Glad to see the change of heart, but just simply saying you didn’t act in a sexist manner, doesn’t mean you didn’t.
Your license manager’s response highlighted the sexism very clearly. Doesn’t matter if she’s a “strong” woman (at least you didn’t say “fierce”), history if rife with people who bought into their own oppression.
That said, if you are sincerely making these changes, kudos and thanks for doing so quickly. Smart thinking on your part.
Could you make a statement directly about the “yucky” comment? Because that was pretty terrible and blatantly sexist (yes, women can be sexist, and sexism isn’t always unintentional or from a place of malice – which is why it’s important to discuss these instances and be honest about them, rather than try to brush them aside and minimize them, thanks!).
[quote=“springscreative, post:17, topic:55309”]
Most importantly, Springs Creative does not condone sexism in any shape or form and does not design products to shine a negative light on females OR males.
[/quote]This sounds like MRA’s PR department. Beyond the complete reversal on you position, why emphasis the “or”?
From the phrasing, you would almost think someone had complained about males being placed in a negative light…
Reading between the lines:
“We want to get out in front of this with our “valued [. . .] partner” Disney before they have the chance to kick us to the curb. Hopefully it helps to remind them that we’ve worked with/for them a long time, because they’re kind of more valuable to us than we are to them.”
We’re so gender blind we didn’t even realize that all four of the characters in our designs were male! We swear we thought two of them were female!
Jumped out of the page at me also! Partially because I suppose the “strong female character” thing has tended to send me into rant mode for years, many many years, so I was delighted to read that article the other day.
My daughters loved Big Hero 6, Hiro was a pretty flawed and in many ways weak person. He wasn’t as awesome as others may be. Kind of like How to tame your dragon (the boy hero is kind of sensitive and pro dialogue, the girl hero is an all action awesome action hero) I really enjoy it when my daughters get that kind of mix as gender role expectations are something we can have something of an influence on. Just a non-sequitur example of that (and because I was commenting on the upcoming marriage equality referendum in Ireland here the other day) my daughter asked (as a 3 or so year old) after some friends left the house after dinner why they weren’t married. She didn’t ask that question because she wondered why women couldn’t get married - she saw them as a couple like any of the other couples that may come around - but she asked the same question of two other couples, non same sex, that weren’t married. In other words it was lovely to see the lived experience of my previously held belief that homophobia had to be taught, that children in a state of innocence would see same sex couples as equal to heterosex couples.
I’m a “cisgendered” hetero white male, but my childhood heroes were Alice and Dorothy. Especially Alice. I admit I didn’t have her on my sheets or other fabrics… probably because I loathed and despised Disney’s Alice, which always struck me as a bloated, corrupt distortion of Tenniel’s original.
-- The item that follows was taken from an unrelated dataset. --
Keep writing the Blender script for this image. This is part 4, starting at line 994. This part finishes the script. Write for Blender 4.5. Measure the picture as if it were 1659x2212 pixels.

[I have mixed feelings about the word “cisgendered” - on the plus side, how often do you see the prefix cis-? The only other place I’ve ever seen it was in Geography class, as in cisalpine vs. transalpine]
This is part of what marketing niches do, o’course - when you’re targeting “boys 6-12”, you ignore female characters because the received wisdom is that boys 6-12 don’t care about female characters, because they haven’t been exposed to them by marketing teams…vicious little cycle.
One assumes they also have fabric with all female characters on it for movies that had male characters too and are trying to cover their bases in case someone complains about that too.